Nifty and Sensex hit record highs in trade today (December 15) for the second straight session after the US Fed signaled that its interest rate-hiking policy is at an end and it will cut rates in 2024. The Sensex rose over 720 points to its new high of 71,234.63, whereas the broader Nifty50 index advanced 214.4 points to its record high of 21,397.10. The US Federal Reserve has opted to maintain unchanged interest rates and has additionally signaled the likelihood of three quarter-point cuts to the benchmark interest rate in the coming year.
This decision marks the conclusion of the interest rate hike cycle, with at least three anticipated rate cuts in 2024, which is viewed as a positive factor for the market outlook. In addition to the Federal Reserve's decision, several other factors contribute to the positive sentiment in the market.

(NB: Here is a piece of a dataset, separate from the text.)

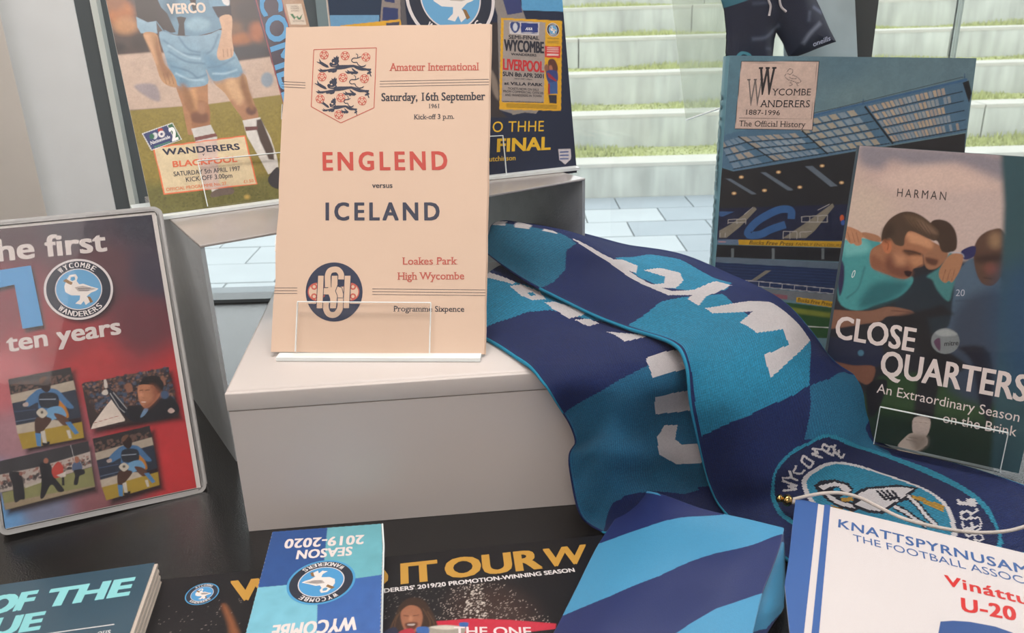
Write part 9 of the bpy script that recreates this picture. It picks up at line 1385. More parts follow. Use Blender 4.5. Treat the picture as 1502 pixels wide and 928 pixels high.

Foreign investor inflows continue to play a significant role, indicating confidence in the economic landscape.
Furthermore, the Reserve Bank of India (RBI) has raised its GDP forecast for the fiscal year 2024, adding to the positive outlook. The improved global macroeconomic trends also contribute to the overall positive sentiment in the market. Amid this rally, take a look at the sectors experts suggest and the ones they avoid.
Anticipated growth in government expenditure on infrastructure development is poised to create prospects for companies engaged in construction, engineering, and allied sectors. One should avoid commodity stocks as the volatility of commodity prices is anticipated to persist, driven by geopolitical tensions and disruptions in the supply chain. We see significant prospects in sectors that are aligned with the governments’ supporting capex and indigenisation policies.